17)  A couple months ago, I mentioned a great article about Floyd Mayweather and his “betting bag” he carries around.  There could be hundreds of thousands of dollars in cash that he just carries around in case he “needs” it.  Well, he had the bag last night.  Word is he put down a $200k bet on the second half score for the Cowboys…and won.  The rich get richer, and I guess he is not exactly hanging at home on the couch since being released from jail.

18)  Jeers to the man at the Marlins game who stole the ball from a little girl.  Way to be a class act, and I hope her dad tripped you in the bathroom at the next break at least.

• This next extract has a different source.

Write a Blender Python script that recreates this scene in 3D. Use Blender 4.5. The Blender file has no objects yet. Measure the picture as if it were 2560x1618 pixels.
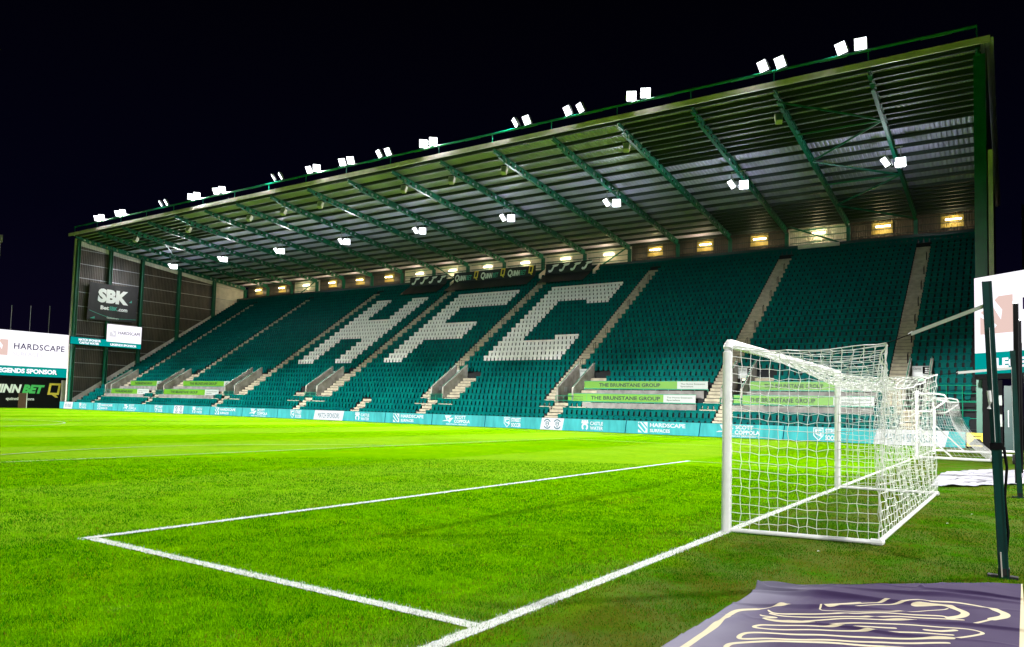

19)  Giants RB David Wilson played his first NFL game and is ALREADY a legend.  If you zoom in on a picture of him after his 2nd carry, which was a fumble, the dude is shedding a tear.  That locker room is holding a pool right now to see what his nickname for life will be.  Here is MY idea.  Steal one from a baseball flick and call him LOTO.  League of their Own.  That was improv speed typing.  I actually think that is kind of clever.

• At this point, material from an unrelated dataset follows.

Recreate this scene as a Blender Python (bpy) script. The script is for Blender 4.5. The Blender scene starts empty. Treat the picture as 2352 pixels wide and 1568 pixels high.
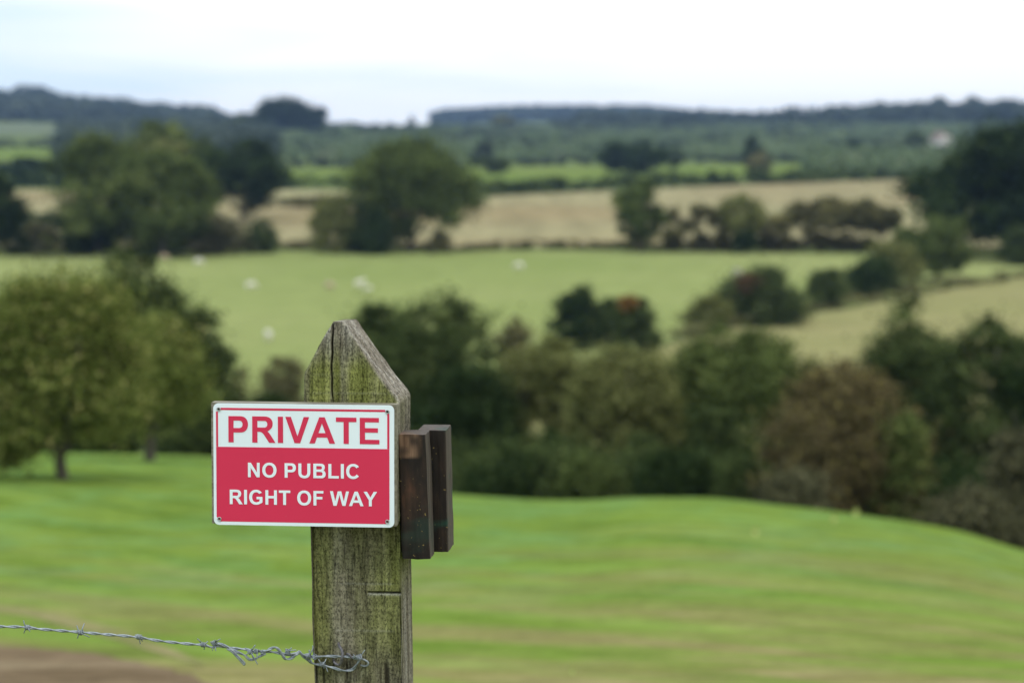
import bpy, math, random
import numpy as np
from mathutils import Vector, Matrix

random.seed(7)
SC = bpy.context.scene
COL = SC.collection
R = math.radians

# ------------------------------------------------------------------ camera
F, PITCH, CX, CY, HOR = 5553.0, math.atan(454/5553.0), 1176.0, 784.0, 330.0   # reference frame is 2352 x 1568
YS = 3.93                                                                    # distance of the sign
cam_d = bpy.data.cameras.new('camera')
cam = bpy.data.objects.new('camera', cam_d); COL.objects.link(cam)
cam_d.lens = 85; cam_d.sensor_width = 36; cam_d.clip_start = 0.1; cam_d.clip_end = 30000
cam.location = (0, 0, 0); cam.rotation_euler = (math.pi/2 - PITCH, 0, 0)
cam_d.dof.use_dof = True
cam_d.dof.focus_distance = 3.95
cam_d.dof.aperture_fstop = 4.5
SC.camera = cam

# ------------------------------------------------------------------ sky, sun, exposure
SC.view_settings.view_transform = 'Standard'; SC.view_settings.look = 'None'
SC.view_settings.exposure = -0.25; SC.view_settings.gamma = 1
SUN_EL, SUN_AZ = R(64), R(200)        # azimuth clockwise from +Y (view direction)
w = bpy.data.worlds.new("World"); SC.world = w; w.use_nodes = True
nt = w.node_tree; nt.nodes.clear()
def N(nt, t, **k):
    n = nt.nodes.new(t)
    for a, b in k.items():
        if a in n.inputs: n.inputs[a].default_value = b
        else: setattr(n, a, b)
    return n
L = lambda nt, a, b: nt.links.new(a, b)
out = N(nt, 'ShaderNodeOutputWorld'); bg = N(nt, 'ShaderNodeBackground'); bg.inputs[1].default_value = 0.1
sky = N(nt, 'ShaderNodeTexSky'); sky.sky_type = 'NISHITA'; sky.sun_disc = False
sky.sun_elevation = SUN_EL; sky.sun_rotation = SUN_AZ
tc = N(nt, 'ShaderNodeTexCoord'); mp = N(nt, 'ShaderNodeMapping'); mp.inputs['Scale'].default_value = (2.2, 2.2, 22)
mp.inputs['Rotation'].default_value = (0, R(-4), 0)
mp.inputs['Location'].default_value = (0.4, 0.3, 0.0)
nz = N(nt, 'ShaderNodeTexNoise'); nz.inputs['Scale'].default_value = 1.7; nz.inputs['Detail'].default_value = 3.0
nz.inputs['Distortion'].default_value = 0.3
rp = N(nt, 'ShaderNodeValToRGB'); rp.color_ramp.elements[0].position = 0.34; rp.color_ramp.elements[1].position = 0.56
rp.color_ramp.elements[0].color = (7.9, 9.3, 10.3, 1); rp.color_ramp.elements[1].color = (11.2, 11.4, 11.5, 1)
sx = N(nt, 'ShaderNodeSeparateXYZ')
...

20)  Someone email me the Shakira sex tape with that soccer guy.  Just saying.

21)  Big Ben, showing how tender of a guy he has been his whole life, has declared seeing his newborn come into the world over the game if they happen at the same time.  SLOW your roll, bro.  IF you hadn’t already crashed your bike, not listened to a chick say no at a college club, and did something not proven, but shady at that Utah resort, I would say good for you-miss it.  But you DID those things.  I don’t give a RAT’S ass if you think you should miss a game.  Do it, and I am flying to Pittsburgh and kicking your ass.

22)  Odd story.  Peyton Manning is the new hero in this town.  He is #18 as expected.  Denver has gangs.  And, you guessed it, 18 is a gang sign banned by a Colorado grade school.  Therefore, this local 3rd grader got kicked out of his school for the day when he wore a Peyton jersey.  Crazy, crazy world.

23)  That is it.  I have some work to do.  Will I blog tomorrow?  That is a CLOWN question, bro.  Hope you enjoyed.  Peace.